Y es bueno recordar esto porque estamos desaprendiéndolo a marchas forzadas. Que el PP pretenda transformar un simple y leve cambio de mayoría (recordemos: un punto porcentual) en motivo de revisión histórica de las supuestas injusticias del pasado, cuando tal cosa no se hizo ni en 1978 ni en 1982, olvida que -como bien sabían los autores de la transición- con su misma moneda serán pagados. Ya lo están siendo, pues también el PSOE -al menos, algunos de sus líderes- parece olvidar que quien deslegitima al Gobierno equiparándolo a una supuesta dictadura, lo implica en infundados rumores de golpismo o incluso pide revisión judicial desde 1936 no sólo cosecha derrotas electorales -como en Galicia-, sino que sienta también las bases de la oposición que tendrá en el futuro, Más que pecados de impiedad, son pecados de soberbia, pues los instrumentos de poder (los unos) o las actitudes (los otros) que hoy laboriosamente diseñan son lanzas que antes o después -y, a este paso, más bien antes que después- se volverán contra sus autores. Al parecer, buena parte de nuestros políticos están empeñados en rehacer el pasado mientras los españoles, trabajosamente, por cierto, nos empeñamos en construir el futuro.

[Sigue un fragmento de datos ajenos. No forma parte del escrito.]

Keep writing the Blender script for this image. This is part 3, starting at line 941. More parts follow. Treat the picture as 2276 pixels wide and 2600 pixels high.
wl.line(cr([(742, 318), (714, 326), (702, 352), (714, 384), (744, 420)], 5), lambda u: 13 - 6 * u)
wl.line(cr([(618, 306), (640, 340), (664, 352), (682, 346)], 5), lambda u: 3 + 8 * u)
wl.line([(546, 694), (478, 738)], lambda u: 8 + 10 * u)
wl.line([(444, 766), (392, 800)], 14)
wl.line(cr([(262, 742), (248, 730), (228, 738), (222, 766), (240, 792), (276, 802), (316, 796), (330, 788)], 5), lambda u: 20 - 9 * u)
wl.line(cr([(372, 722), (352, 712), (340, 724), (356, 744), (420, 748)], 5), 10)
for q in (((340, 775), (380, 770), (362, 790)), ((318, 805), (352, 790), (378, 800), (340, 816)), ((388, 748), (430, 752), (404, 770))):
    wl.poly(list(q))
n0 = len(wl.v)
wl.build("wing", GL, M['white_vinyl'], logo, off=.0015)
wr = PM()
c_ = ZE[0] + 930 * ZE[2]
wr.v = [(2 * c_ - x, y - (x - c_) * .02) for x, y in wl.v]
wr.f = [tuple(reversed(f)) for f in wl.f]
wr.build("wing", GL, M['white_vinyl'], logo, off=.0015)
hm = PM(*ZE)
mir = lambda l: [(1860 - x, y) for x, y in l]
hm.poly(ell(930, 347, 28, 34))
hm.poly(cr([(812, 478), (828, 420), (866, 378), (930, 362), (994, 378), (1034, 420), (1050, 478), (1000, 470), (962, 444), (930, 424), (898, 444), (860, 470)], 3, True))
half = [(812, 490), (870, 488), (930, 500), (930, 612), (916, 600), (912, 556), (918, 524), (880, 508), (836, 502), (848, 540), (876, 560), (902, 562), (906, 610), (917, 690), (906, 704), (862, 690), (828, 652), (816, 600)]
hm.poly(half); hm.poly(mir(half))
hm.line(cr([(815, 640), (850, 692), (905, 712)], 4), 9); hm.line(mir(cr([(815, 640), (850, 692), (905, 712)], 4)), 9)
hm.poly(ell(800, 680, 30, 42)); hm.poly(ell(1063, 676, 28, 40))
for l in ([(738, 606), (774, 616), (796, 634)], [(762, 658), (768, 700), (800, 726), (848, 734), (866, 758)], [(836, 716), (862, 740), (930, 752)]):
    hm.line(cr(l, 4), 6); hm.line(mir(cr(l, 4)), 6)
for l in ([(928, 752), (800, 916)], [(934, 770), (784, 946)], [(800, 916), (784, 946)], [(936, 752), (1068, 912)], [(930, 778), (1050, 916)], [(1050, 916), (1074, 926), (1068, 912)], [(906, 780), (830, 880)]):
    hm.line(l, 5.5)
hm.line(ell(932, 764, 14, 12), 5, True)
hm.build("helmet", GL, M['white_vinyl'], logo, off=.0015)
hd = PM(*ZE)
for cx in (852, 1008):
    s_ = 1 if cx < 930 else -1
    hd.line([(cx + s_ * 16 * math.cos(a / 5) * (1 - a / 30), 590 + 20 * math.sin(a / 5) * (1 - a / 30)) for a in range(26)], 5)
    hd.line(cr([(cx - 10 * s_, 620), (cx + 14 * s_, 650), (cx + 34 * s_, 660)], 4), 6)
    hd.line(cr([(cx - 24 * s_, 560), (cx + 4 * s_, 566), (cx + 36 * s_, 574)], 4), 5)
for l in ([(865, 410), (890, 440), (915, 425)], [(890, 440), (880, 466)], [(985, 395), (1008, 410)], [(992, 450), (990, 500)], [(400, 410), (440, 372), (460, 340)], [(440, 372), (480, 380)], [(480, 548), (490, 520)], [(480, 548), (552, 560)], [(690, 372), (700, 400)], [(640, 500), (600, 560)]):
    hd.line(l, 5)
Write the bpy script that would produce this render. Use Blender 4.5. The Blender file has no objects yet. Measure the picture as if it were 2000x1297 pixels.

Algo parecido puede decirse acerca de la prudencia de las decisiones de algún juez, que, sin duda por razonables silogismos, decide que también la historia de América está mal hecha y hay que enderezarla, impulsado, eso sí, por oscuros intereses cuyo alcance ni es capaz de vislumbrar. La tragedia de los cientos de españoles vilmente torturados y asesinados en Argentina, Chile o donde sea es terrible, tanto como la de los miles de argentinos o chilenos que sufrieron igual suerte, y siempre me admiro del coraje de su conciencia ciudadana, que sabe compatibilizar el recuerdo con la piedad y el perdón. Pero es evidente que la justicia no es posible cuando medio país debe procesar a la otra mitad, de modo que en poco vamos a ayudar a la reconciliación de esos países asumiendo la responsabilidad que ellos -como nosotros antes- no pueden asumir. ¿Qué soberbia es esa de pretender enmendar la plana a naciones que, frente a durísimas dificultades y problemas, han conseguido transitar por procesos de reconciliación nacional? ¿Somos nosotros quienes debemos reabrir sus heridas? ¿No sería más prudente y más eficaz ayudar a las familias de las víctimas? Puede que la justicia sea ciega, pero no debiera ser sorda.